El poemario celebra la gloria de Dios y de su creación. Canta a un Dios diferente al de los deístas, a un Dios que, lejos de limitarse a poner en marcha un mecanismo, engendra bellezas y prodigios. La realidad no es un engranaje, Dios no es un ingeniero, la imagen del reloj y su relojero no sirve. El mundo es mucho más que eso: una obra de arte, un poema que nos remite a su autor.
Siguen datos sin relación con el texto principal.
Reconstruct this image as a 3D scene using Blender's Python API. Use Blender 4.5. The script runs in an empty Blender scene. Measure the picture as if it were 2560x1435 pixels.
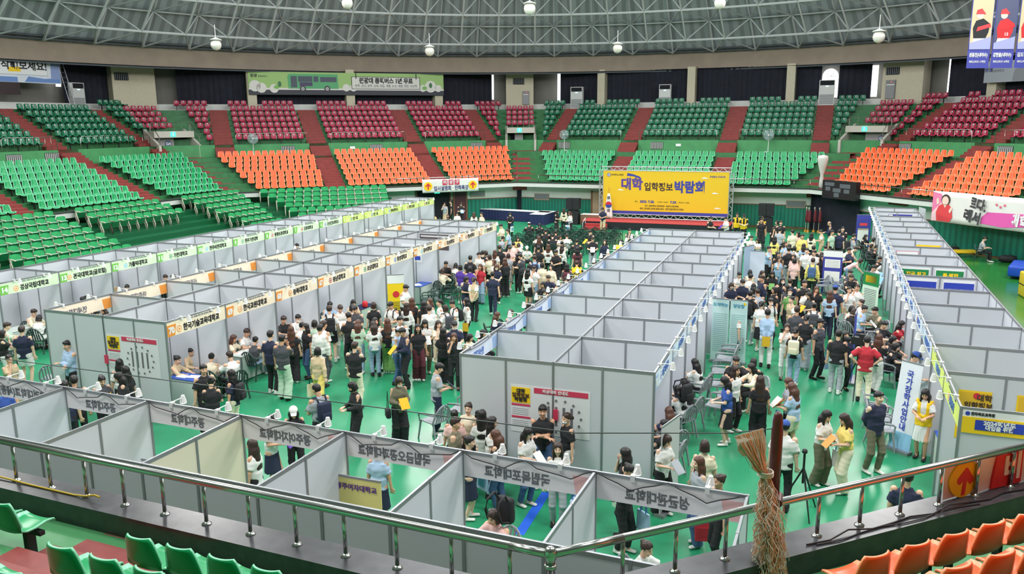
import bpy, bmesh, math, random
import numpy as np
from mathutils import Vector, Matrix
random.seed(7); RNG = np.random.default_rng(7)
PI = math.pi
SC = bpy.context.scene
COL = SC.collection

# ------------------------------------------------------------------ camera
CAM = Vector((6.548, -14.654, 7.192))
cd = bpy.data.cameras.new('camera'); cam = bpy.data.objects.new('camera', cd); COL.objects.link(cam)
R2 = Vector((0.93872324, 0.34458411, -0.00777611)); U2 = Vector((-0.06191985, 0.19079134, 0.97967576))
BK = Vector((0.33906431, -0.91916291, 0.20043686))
mw = Matrix.Identity(4)
for i in range(3):
    mw[i][0] = R2[i]; mw[i][1] = U2[i]; mw[i][2] = BK[i]; mw[i][3] = CAM[i]
cam.matrix_world = mw
cd.sensor_width = 36; cd.lens = 2020.82 / 2560 * 36; cd.clip_start = .1; cd.clip_end = 400
SC.camera = cam
# ------------------------------------------------------------------ world, lights, exposure
w = bpy.data.worlds.new('world'); SC.world = w; w.use_nodes = True
w.node_tree.nodes['Background'].inputs[0].default_value = (.75, .85, 1, 1)
w.node_tree.nodes['Background'].inputs[1].default_value = .35
SC.view_settings.view_transform = 'Standard'; SC.view_settings.look = 'None'
SC.view_settings.gamma = 1; SC.view_settings.use_curve_mapping = False
SC.view_settings.exposure = -0.42
SC.cycles.use_denoising = True
SC.cycles.max_bounces = 5; SC.cycles.diffuse_bounces = 3; SC.cycles.glossy_bounces = 2
SC.cycles.transmission_bounces = 3; SC.cycles.transparent_max_bounces = 6
SC.cycles.caustics_reflective = False; SC.cycles.caustics_refractive = False
SC.cycles.sample_clamp_indirect = 6
ARENA = Vector((-4.730, 17.173, 0)); TH = -0.04168; AP = 24.78      # centre, turn and half-width of the octagonal arena
def area(name, loc, size, power, col, target=(0, 0, 0)):
    l = bpy.data.lights.new(name, 'AREA'); l.shape = 'DISK'; l.size = size; l.energy = power; l.color = col
    o = bpy.data.objects.new(name, l); COL.objects.link(o); o.location = loc
    o.rotation_euler = (Vector(target) - Vector(loc)).to_track_quat('-Z', 'Y').to_euler()
    return o
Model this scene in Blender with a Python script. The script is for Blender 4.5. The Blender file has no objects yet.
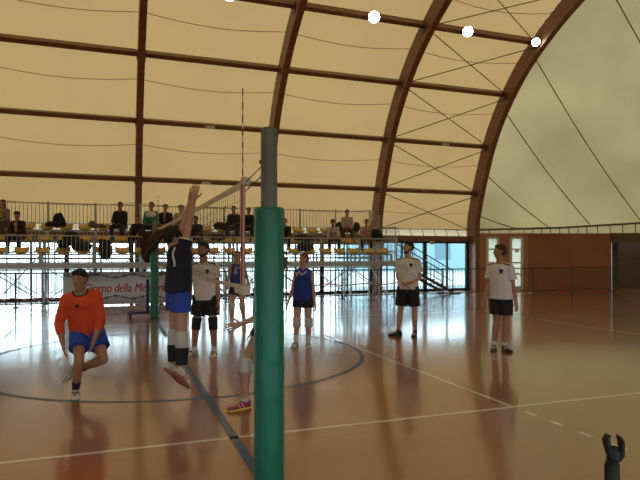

No lo niegues, Señor: eres poeta.
Tus obras te delatan.
¿Por qué creaste una epopeya al sol
y una canción para la luna blanca?
Si no, mira las plantas:
¿hacían falta rosas, nardos, lirios,
para perpetuarlas?
Las cosas de este mundo no están hechas,
están versificadas.


Tan portentosa es su creación que cómo no comprender el panteísmo. Cautivado por la belleza, arrobado por los almendros en flor y las golondrinas y los recién nacidos, uno puede llegar a confundir, ¡lógico!, a Dios con su creación y a la creación con Dios. El Señor es tan humilde que juega al escondite con nosotros, tan humilde que, siendo distinto y superior a las cosas, decide ocultarse tras ellas para no eclipsarlas:


Tan bien hiciste todo,
tanto de Ti pusiste en cada cosa
que muchos, al principio,
te confundieron con el sol naciente

(…)
Y hoy siguen confundiéndote
con cosas peregrinas,
como la exactitud de una ecuación
o la legislación del Universo

(…)
Yo mismo te confundo
con el amor a las pequeñas cosas,
como mis libros, las iglesias viejas,
los dieciséis cuartetos de Beethoven,
los versos de Quevedo o de Rosales
o la película en el sofá del sábado.

La tierra es un sagrario


Quizá esto último, el amor a las pequeñas cosas, es lo que más sorprende de Cotta. De la creación no le fascinan las constelaciones, las galaxias, los agujeros negros, los asteroides, los meteoritos. En un Dios que es omnipotente y todopoderoso, todo esto se presupone de algún modo. Lo que le fascina son las pequeñas cosas, que son también, paradójicamente, como supo ver Chesterton, las más grandes. El jazmín, la encina, la libélula o el ruiseñor le muestran a Cotta un Dios que no es sólo omnipotente y todopoderoso, sino sobre todo caritativo, detallista y poeta:

Señor de las galaxias más remotas,
las que no tienen nombre,
las que apenas existen;
Tú que gobiernas las Enanas Blancas
y las Supergigantes;
Tú que forjaste el asteroide oscuro
capaz de destruirnos con un roce;
Tú que detonas cada Supernova;
Tú que amontonas agujeros negros
en las pupilas ciegas de este Cosmos,
¿por qué esta margarita?


Lo más desconcertante del cristianismo es que el Señor de las galaxias más remotas, el Señor del Cosmos, el Señor que gobierna las leyes del tiempo y las del espacio, se hace mortal para redimir al hombre; que renuncia a su majestad para nacer de una mujer en un establo; que siendo omnipotente abraza la debilidad de la carne; que desciende hasta los abismos de nuestro dolor para sufrir con nosotros y rescatarnos. Dios no sólo crea las cosas pequeñas ―los lirios del campo y las aves del cielo―; también se hace pequeño Él mismo por amor y convierte de ese modo la tierra en un sagrario:


No por el mal, ni por la perla azul
que parece la Tierra
a vista de astronauta;
no por las flores de huracán que giran
sobre su curvatura acristalada (…)
ni tan siquiera por el ser humano,
es la Tierra la esfera soberana.
Es por el relicario
en que la convirtió tu carne santa.
En la insondable vastedad del Cosmos,
brillante, nacarada,
joyel del Universo,
la Tierra es el sagrario que Te guarda.


El Dios del cristianismo, el Dios al que nos acerca Cotta, no es sólo un poeta, sino un poeta bueno; un poeta que ama su poema hasta el inaudito extremo de dar la vida por él.